Dopo questa fantastica esperienza, sono tornato in Italia alla
Pergola di
Heinz Beck e successivamente al
Cafè Les Paillotes, sempre sotto la supervisione dello chef tedesco. Ma sentivo l’esigenza di fare qualcosa di totalmente diverso e quindi decisi di partire per l’Australia. Volevo scoprire un nuovo territorio e un nuovo modo di lavorare. Sydney era un mondo nuovo: alternavo periodi di lavoro intenso a scoperte di nuovi territori (Nuova Zelanda, Fiji…), ricchi di prodotti da poter studiare.
ALLENO. Seguo il lavoro e lo stile di Yannick Alléno da tempo. Quando Camanini mi spinse a fare una nuova esperienza in Francia, uno dei posti in cui mi sarebbe piaciuto lavorare era sicuramente il Meurice, ristorante d’hotel in cui all’epoca lavorava proprio Alléno. Ma non fui preso e optai per Robuchon. Dopo il mio viaggio in Australia, mi proposi subito per Pavillon Ledoyen.

Martino ai tempi di Sydney
In Francia e non solo il nome di
Alléno è associato al grande rigore e all’eccellenza della cucina francese moderna. È uno dei cuochi più avanguardisti e creativi. Adoro la sua filosofia, sempre in continua evoluzione. Una delle cose che mi ha colpito di lui, è stata la capacità di rivoluzionare il suo modo di fare cucina, un cambiamento a dir poco drastico rispetto all’esperienza passata: nessuna concessione all’estetica ma solo la ricerca assoluta del gusto e del piacere. Con la sua cucina moderna sta gettando le nuove basi della cucina francese: nuove salse, estrazioni, fermentazioni. Sono fiero di far parte di questo ambizioso progetto.
Lavoro al
Pavillon Ledoyen da più di due anni. Ho cominciato come
sous chef e oro sono
chef adjoint. Oltre al servizio, mi occupo principalmente dello sviluppo e della ricerca di nuovi piatti e prodotti. Ogni giorno è sempre diverso ed emozionante. Abbiamo obiettivi importanti. Passiamo tantissimo tempo con
Alléno a sperimentare e provare. Lo chef ha un gran palato e questo per me è fondamentale: ogni volta che gli faccio assaggiare qualcosa sa sempre indirizzarmi sulla strada da seguire. Ci piace allargare gli orizzonti. Non abbiamo limiti di nessun genere e questo per me è molto stimolante.

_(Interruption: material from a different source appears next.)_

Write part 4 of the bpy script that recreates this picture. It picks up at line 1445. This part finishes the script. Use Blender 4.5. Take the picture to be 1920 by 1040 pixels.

La sua cucina è molto identitaria. Cerca di essere il più originale possibile ma mai a discapito del gusto. Potrei dire che qui ho cominciato veramente a cucinare, ad avere pazienza e a prendere in considerazione il tempo di cui si ha bisogno per creare qualcosa di nuovo. Essere al fianco di uno chef e di un team come il suo è fondamentale.
Ora ci stiamo preparando all’apertura del nuovo ristorante: i lavori dovrebbero finire a settembre 2017. Sarà un ristorante sensazionale.